To be done:
Only the lines from the start of the material through the line containing "SC.camera = cam" are to be extracted, exactly as they appear.

Dataset excerpt:
>>
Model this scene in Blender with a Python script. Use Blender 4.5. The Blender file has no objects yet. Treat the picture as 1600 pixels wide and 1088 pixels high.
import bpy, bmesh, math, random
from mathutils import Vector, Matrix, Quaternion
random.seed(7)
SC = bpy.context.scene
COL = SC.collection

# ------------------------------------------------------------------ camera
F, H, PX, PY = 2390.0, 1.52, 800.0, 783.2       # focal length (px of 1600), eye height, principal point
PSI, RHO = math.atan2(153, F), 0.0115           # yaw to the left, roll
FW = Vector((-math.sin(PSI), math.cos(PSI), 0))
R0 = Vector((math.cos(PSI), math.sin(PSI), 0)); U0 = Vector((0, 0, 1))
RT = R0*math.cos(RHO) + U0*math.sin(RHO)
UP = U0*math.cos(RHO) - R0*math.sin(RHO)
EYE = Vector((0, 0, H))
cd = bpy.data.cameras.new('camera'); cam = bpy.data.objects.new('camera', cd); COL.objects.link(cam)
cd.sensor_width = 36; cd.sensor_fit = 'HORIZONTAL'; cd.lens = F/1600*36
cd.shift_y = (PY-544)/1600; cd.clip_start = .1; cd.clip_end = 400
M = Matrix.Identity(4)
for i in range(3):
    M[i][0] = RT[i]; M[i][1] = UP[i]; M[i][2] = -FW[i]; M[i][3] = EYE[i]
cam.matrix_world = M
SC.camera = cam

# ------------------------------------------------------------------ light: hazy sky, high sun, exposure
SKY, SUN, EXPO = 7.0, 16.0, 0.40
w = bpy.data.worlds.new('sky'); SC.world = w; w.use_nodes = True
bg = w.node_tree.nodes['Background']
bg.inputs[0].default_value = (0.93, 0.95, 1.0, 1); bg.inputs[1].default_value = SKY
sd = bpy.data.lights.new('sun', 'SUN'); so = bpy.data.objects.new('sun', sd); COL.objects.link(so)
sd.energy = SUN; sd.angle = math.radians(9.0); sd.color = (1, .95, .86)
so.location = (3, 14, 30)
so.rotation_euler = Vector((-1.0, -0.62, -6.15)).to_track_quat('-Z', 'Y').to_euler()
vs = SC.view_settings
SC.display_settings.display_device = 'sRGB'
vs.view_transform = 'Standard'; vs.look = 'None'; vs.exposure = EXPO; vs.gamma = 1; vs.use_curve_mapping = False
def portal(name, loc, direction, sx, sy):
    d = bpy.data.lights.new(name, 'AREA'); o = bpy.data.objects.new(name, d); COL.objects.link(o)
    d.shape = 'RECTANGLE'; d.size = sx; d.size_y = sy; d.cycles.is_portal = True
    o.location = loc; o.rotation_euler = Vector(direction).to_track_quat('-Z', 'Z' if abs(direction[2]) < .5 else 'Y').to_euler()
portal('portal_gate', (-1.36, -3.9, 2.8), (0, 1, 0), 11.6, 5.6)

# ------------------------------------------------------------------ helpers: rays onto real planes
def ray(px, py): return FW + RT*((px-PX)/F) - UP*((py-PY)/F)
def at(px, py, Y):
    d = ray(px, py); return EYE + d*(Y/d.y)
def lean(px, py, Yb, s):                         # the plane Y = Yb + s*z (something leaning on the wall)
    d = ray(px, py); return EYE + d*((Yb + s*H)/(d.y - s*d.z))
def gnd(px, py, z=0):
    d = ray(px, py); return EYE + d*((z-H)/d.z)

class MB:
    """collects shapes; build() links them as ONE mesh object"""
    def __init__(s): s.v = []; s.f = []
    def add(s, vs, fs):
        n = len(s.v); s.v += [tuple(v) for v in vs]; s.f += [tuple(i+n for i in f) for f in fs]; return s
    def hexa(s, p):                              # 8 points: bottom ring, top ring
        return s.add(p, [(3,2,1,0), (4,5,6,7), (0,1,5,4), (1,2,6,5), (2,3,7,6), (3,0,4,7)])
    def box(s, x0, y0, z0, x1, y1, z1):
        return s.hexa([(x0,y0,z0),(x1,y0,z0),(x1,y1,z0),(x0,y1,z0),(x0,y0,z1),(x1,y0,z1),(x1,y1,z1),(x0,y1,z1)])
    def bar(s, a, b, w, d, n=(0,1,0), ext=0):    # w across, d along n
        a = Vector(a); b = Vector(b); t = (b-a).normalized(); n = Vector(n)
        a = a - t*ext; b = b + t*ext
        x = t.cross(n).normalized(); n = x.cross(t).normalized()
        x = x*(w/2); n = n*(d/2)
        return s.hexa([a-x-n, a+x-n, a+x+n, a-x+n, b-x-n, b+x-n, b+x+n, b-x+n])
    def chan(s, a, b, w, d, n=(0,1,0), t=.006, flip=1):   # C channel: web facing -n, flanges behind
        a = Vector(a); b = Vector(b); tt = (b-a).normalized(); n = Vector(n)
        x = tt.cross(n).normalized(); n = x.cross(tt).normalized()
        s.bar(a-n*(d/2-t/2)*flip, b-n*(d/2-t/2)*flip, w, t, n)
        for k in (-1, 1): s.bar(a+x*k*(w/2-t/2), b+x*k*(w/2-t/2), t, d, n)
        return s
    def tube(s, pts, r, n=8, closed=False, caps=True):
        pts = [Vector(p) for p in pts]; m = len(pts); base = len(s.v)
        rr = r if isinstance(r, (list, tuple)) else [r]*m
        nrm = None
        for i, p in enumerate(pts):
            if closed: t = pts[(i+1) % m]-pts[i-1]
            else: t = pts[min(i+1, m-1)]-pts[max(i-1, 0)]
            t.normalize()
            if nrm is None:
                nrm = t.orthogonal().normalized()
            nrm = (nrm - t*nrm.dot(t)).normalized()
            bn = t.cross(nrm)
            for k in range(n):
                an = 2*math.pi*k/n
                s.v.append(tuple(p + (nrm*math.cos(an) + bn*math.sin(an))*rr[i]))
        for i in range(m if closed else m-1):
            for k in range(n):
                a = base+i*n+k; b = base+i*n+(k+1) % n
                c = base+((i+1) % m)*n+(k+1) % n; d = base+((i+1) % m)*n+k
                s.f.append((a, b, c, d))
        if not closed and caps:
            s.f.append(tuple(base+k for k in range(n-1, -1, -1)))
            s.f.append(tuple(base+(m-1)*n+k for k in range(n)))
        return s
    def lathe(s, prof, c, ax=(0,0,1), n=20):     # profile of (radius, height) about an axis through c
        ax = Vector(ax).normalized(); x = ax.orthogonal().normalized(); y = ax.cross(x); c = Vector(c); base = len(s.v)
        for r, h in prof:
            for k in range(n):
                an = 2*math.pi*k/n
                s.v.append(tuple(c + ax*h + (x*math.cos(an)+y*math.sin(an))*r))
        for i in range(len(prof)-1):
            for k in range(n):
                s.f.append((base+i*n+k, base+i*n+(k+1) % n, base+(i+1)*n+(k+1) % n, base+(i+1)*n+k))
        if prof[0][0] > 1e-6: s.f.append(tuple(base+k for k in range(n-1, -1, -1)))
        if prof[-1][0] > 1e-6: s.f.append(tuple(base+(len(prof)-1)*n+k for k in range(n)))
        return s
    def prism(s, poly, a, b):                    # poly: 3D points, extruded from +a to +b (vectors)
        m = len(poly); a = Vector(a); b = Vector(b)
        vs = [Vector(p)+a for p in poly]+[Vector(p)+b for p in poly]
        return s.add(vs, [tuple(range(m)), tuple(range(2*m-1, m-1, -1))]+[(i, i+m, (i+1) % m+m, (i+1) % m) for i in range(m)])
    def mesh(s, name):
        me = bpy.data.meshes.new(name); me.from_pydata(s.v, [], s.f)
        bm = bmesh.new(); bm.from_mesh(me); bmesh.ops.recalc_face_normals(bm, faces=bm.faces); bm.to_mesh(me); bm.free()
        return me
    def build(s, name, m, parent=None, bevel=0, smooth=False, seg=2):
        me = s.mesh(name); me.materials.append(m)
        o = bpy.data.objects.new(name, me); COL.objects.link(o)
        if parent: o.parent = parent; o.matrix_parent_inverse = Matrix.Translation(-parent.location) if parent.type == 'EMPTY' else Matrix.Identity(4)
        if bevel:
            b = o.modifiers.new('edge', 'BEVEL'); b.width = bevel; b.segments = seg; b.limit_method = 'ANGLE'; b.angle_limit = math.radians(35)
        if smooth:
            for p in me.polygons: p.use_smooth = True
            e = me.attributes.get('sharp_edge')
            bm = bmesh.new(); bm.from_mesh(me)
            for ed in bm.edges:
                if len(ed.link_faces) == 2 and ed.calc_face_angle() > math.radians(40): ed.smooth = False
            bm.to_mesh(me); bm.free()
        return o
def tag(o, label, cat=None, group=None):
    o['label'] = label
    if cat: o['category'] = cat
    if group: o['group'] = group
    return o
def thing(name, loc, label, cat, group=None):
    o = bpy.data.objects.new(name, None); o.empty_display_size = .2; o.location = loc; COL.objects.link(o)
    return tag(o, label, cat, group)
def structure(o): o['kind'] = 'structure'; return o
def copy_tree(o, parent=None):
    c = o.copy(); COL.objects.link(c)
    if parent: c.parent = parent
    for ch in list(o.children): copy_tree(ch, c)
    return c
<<
Full response:
Model this scene in Blender with a Python script. Use Blender 4.5. The Blender file has no objects yet. Treat the picture as 1600 pixels wide and 1088 pixels high.
import bpy, bmesh, math, random
from mathutils import Vector, Matrix, Quaternion
random.seed(7)
SC = bpy.context.scene
COL = SC.collection

# ------------------------------------------------------------------ camera
F, H, PX, PY = 2390.0, 1.52, 800.0, 783.2       # focal length (px of 1600), eye height, principal point
PSI, RHO = math.atan2(153, F), 0.0115           # yaw to the left, roll
FW = Vector((-math.sin(PSI), math.cos(PSI), 0))
R0 = Vector((math.cos(PSI), math.sin(PSI), 0)); U0 = Vector((0, 0, 1))
RT = R0*math.cos(RHO) + U0*math.sin(RHO)
UP = U0*math.cos(RHO) - R0*math.sin(RHO)
EYE = Vector((0, 0, H))
cd = bpy.data.cameras.new('camera'); cam = bpy.data.objects.new('camera', cd); COL.objects.link(cam)
cd.sensor_width = 36; cd.sensor_fit = 'HORIZONTAL'; cd.lens = F/1600*36
cd.shift_y = (PY-544)/1600; cd.clip_start = .1; cd.clip_end = 400
M = Matrix.Identity(4)
for i in range(3):
    M[i][0] = RT[i]; M[i][1] = UP[i]; M[i][2] = -FW[i]; M[i][3] = EYE[i]
cam.matrix_world = M
SC.camera = cam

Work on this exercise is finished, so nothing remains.